Now, I’m not too keen on Sharia law, but neither am I keen on Christian theocracy. While I have no evidence that Muslims in the U.S. want to impose Sharia, there’s lots of evidence that many in the Christian-leaning right-wing here in Missouri would just love, as Loudon suggests, to take back the country and stick me with their version of biblical law.

Consider Cynthia Davis, dogged purveyor of Christian Nation legislation.  Davis takes her cues from people like David Barton, revisionist pseudo-historian and founder of the Wallbuilders, a group dedicated to establishing a Christian nation – or as Barton would prefer, returning the nation to its Christian roots.

*Photo of Cynthia Davis and David Barton

And who could forget Todd Akin – who carried the Barton banner into battle to retain “under God” in the pledge of allegiance? If you doubt his Christian Nation credentials, just listen to his discussion of the topic at last year’s prayercast against Health Care Reform (beginning at 49:45):


To summarize the highlights, Akin is unequivocal that the Bible provides:

“… a blueprint for all of mankind … a blueprint to tell us abut the economy, to tell us about education, to tell us about government … an entire blueprint for how civilization can be structured.”

Akin, is of course, limited in his role in the U.S. House – he seems to spend lots of time on mostly symbolic gestures.
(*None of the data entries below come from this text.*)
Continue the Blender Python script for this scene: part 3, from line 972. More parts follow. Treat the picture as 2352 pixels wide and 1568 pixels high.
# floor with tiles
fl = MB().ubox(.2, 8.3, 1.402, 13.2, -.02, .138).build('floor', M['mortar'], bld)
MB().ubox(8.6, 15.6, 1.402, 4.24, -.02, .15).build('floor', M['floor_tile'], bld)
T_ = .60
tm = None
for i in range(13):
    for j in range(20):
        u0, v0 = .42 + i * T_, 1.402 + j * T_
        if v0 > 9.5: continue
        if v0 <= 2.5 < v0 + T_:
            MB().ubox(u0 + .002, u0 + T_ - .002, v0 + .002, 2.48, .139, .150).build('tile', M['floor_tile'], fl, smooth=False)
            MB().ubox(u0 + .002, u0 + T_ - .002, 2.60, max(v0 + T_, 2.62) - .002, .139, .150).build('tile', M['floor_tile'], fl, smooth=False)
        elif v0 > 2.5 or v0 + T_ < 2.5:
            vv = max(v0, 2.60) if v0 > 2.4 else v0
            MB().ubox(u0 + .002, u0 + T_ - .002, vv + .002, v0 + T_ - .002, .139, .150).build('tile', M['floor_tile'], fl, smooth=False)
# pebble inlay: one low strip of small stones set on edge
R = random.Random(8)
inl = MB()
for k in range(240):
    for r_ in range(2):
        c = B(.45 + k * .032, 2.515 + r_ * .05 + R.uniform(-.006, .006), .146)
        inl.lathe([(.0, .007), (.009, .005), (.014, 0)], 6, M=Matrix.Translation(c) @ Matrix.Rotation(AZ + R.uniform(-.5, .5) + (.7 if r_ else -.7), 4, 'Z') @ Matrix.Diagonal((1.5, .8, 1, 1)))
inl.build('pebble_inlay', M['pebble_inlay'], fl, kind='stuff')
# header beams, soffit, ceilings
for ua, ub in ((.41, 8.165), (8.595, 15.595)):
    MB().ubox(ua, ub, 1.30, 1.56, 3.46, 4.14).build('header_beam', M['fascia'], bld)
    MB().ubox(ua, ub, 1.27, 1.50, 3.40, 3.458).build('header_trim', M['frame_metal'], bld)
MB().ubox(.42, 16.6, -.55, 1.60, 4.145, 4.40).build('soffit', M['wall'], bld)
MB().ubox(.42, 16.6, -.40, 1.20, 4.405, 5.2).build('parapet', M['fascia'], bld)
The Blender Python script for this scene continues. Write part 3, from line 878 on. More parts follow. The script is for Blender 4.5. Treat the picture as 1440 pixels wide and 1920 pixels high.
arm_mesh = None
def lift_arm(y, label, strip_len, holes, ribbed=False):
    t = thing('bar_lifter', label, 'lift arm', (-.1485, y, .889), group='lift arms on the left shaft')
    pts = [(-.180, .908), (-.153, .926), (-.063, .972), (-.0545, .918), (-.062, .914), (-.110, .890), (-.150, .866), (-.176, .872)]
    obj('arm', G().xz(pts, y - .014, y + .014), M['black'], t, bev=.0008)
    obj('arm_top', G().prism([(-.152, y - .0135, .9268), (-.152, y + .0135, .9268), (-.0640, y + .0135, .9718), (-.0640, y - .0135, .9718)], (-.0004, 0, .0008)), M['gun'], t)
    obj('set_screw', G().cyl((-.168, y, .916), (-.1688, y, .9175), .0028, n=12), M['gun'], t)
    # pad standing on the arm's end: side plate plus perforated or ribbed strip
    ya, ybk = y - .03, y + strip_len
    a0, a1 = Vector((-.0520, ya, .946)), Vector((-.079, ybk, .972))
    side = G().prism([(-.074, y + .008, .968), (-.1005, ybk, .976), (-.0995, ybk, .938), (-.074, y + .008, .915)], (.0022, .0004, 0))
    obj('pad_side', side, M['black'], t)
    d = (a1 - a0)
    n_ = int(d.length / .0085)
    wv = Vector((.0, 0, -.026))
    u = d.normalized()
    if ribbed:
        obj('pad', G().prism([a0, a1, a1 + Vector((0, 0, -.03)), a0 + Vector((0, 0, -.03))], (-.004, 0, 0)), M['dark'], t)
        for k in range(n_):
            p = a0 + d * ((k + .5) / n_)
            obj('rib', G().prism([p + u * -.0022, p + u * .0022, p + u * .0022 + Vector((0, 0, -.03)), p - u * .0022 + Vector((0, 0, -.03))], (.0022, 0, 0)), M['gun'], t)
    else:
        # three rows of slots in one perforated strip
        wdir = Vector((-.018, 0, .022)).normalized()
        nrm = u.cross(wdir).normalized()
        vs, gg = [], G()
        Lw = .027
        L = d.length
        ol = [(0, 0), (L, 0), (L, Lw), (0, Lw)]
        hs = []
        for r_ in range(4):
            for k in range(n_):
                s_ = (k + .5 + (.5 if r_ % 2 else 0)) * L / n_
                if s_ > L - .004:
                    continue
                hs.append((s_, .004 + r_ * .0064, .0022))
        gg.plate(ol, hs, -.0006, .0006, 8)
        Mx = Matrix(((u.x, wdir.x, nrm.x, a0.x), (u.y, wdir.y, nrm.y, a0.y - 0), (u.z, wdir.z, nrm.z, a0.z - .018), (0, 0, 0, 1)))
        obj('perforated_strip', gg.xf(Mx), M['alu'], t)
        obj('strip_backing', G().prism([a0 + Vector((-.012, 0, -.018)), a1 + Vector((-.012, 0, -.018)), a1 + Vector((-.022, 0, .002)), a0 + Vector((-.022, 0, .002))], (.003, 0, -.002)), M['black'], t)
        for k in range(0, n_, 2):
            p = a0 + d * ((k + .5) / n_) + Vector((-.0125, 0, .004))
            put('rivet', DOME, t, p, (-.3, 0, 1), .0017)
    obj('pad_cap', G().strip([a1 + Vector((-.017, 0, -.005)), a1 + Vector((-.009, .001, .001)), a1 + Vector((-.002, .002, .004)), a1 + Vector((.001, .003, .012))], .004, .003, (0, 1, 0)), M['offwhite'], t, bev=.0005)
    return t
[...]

Davis and her ilk, however, are apparently able to lead the Missouri legislature around by a ring in the nose – even our Democratic governor, Jay Nixon, doesn’t dare veto her Christian-inspired abortion legislation. So while, I don’t see Sharia law hiding over the horizon, the proponents of a particular, narrow brand of Christian law seem to stand a much better chance of success.

* Loudon is quoted on the St. Louis Activist Hub as saying: “They are using the Sharia law concept of lying in the best interest of Allah … .” Her Webpage now reads: “They are using the concept of taqiyya (lying) in the best interest of Islam … .” Unfortunately, that is not exactly what taqiyya means. It is a Sharia tenet that allows Muslims to conceal their faith when under threat and its use is carefully circumscribed.